E911 Director Shane Garrard decked out in firefighting gear.

Firefighters don’t wear a fire suit, it’s called a “turnout.” They practice putting their turnout on and even the best of them struggle to fully suit up in under 2 minutes. It’s also very heavy and cumbersome, but it will protect you from most fires for a few precious seconds.

The firefighters and their spouses gave me a fair amount of heat for calling it a firesuit. That heat included questions about my ability to do the job.

It was a fair question.

That lack of knowledge, and the biting criticism of Mrs. Firefighters, hurt my pride so I asked to join the next training classes with the firefighters. It was a good way to get to know them and to learn how to safely exist at a fire or accident even if it is as a lowly, uninformed reporter. Every Tuesday and Thursday night for six weeks I attended this class and somehow managed to pass the written test at the end of the course. “He had the lowest score in the class, but he passed,” Jerry Briggs announced to the room. I learned a lot about what they do and it helped me become a better reporter.

Another one of the things we like to report is the name of individuals and equipment at an event. “Eagle Lake Fire Chief Chris Libbey is arriving on the scene in 710.”

(Photo by David Day)

It is a way to recognize the police, firefighters and EMTs who save lives. We also try to give a shout-out to the station or firehouse. Firefighters take pride in keeping their equipment in top shape and endlessly train on how to use it. Some firefighters spend their entire career at a single fire station and they enjoy hearing their station mentioned after putting out a tough fire or clearing an ugly accident scene.

At one fire in the county, I was able to get there early and describe the entire event from beginning to end. That description included the equipment pulling up, where it came from, how long it has been in service, the size of the hose, the amount of water in the tank, the pressure of the water for that delivery, what equipment they were employing, the spray technique and nozzle position and why they were doing it that way. That training class taught me a lot and I was more than eager to share my new information with our audience.

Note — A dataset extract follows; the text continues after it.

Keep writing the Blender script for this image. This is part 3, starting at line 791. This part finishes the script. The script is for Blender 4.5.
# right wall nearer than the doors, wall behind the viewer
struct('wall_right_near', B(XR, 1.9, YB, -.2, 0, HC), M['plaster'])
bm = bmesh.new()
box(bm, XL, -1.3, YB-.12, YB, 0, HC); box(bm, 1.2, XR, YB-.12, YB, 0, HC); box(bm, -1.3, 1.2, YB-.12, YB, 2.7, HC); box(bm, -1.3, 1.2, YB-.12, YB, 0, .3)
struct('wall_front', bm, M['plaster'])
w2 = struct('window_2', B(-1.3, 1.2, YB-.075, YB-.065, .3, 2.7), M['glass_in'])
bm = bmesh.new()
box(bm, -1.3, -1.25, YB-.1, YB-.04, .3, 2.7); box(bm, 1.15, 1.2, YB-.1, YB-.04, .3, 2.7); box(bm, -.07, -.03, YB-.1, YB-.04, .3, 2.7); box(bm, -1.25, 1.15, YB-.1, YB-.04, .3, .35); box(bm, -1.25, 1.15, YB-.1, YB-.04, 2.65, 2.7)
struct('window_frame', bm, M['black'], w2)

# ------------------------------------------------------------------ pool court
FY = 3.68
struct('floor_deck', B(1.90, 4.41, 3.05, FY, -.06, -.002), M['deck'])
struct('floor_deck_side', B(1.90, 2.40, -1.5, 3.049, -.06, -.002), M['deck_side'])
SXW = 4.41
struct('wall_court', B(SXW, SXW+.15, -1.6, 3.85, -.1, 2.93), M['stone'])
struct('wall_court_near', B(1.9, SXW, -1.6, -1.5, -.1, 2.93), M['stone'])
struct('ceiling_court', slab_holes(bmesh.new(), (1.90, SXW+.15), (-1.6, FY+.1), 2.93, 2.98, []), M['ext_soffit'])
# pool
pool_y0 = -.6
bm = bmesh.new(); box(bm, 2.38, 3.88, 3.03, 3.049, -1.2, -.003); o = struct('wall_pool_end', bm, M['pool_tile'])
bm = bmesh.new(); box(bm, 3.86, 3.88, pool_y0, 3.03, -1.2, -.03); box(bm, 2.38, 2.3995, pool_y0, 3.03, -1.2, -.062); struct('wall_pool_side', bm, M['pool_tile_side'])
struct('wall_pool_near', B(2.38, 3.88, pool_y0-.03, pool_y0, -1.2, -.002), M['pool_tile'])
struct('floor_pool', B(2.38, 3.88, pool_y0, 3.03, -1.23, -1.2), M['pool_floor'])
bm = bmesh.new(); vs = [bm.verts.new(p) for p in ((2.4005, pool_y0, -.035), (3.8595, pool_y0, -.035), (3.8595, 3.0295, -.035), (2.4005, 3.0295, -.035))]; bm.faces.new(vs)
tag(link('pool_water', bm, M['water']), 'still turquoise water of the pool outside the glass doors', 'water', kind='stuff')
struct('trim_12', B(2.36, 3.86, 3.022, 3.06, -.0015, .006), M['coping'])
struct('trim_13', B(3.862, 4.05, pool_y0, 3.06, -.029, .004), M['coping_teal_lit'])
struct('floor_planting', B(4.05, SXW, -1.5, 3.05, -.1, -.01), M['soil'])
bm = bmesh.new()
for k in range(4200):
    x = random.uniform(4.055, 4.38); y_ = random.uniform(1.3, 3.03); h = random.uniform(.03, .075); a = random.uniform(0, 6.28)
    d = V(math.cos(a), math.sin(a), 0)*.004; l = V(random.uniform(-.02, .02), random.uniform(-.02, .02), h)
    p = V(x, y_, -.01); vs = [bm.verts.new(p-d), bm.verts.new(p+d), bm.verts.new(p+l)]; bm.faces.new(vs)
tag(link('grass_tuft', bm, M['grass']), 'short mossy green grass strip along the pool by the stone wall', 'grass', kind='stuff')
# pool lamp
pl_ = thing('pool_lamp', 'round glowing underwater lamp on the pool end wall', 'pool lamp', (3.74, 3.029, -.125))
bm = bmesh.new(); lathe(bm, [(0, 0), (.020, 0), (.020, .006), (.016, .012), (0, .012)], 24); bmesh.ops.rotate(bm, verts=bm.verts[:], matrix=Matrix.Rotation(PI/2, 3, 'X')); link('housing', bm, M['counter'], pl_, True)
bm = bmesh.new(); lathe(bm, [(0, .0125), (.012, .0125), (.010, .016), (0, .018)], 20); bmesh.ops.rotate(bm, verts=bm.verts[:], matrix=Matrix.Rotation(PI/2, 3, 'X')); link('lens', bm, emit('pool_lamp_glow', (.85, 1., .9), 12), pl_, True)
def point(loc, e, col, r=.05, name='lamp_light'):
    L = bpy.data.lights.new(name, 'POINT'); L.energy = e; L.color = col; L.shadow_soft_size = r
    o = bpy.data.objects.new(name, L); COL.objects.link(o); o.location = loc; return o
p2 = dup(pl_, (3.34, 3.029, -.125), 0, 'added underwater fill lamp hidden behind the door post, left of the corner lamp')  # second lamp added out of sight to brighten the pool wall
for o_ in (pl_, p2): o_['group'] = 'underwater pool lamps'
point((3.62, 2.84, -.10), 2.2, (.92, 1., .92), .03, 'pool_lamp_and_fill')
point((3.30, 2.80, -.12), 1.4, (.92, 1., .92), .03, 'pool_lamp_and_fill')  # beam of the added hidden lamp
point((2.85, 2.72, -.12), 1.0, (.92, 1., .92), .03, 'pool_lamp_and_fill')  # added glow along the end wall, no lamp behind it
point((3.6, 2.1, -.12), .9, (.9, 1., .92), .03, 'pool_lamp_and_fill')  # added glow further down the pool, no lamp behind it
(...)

After a couple of minutes of spouting my newfound understanding of how fires work, I went back to updating the audience on the current situation with the fire and was naming the firefighters working the fire. “IC (incident commander) Chuck Tate is atop Engine 205 keeping an eye on pressures and water supply as…” that kind of stuff. As I went left to right naming the people and their title, the equipment and all that jazz I saw Jerry Briggs working the nozzle on the fire. As I had been doing I wanted to start with his title, “Fire…fire….” I couldn’t remember his title – Fire Coordinator.

So after stammering for a few tries I spouted out, “Fire Boss Jerry Briggs.”

Fire Boss Jerry Briggs wraps up the training session. Photo by David Day

It stuck. I took a fair amount of good-natured ribbing from my classmates and they enjoyed calling Briggs FireBoss. Two years later he is known as Fire Boss throughout the firefighting community and I’m known as the guy who can’t remember sh…stuff.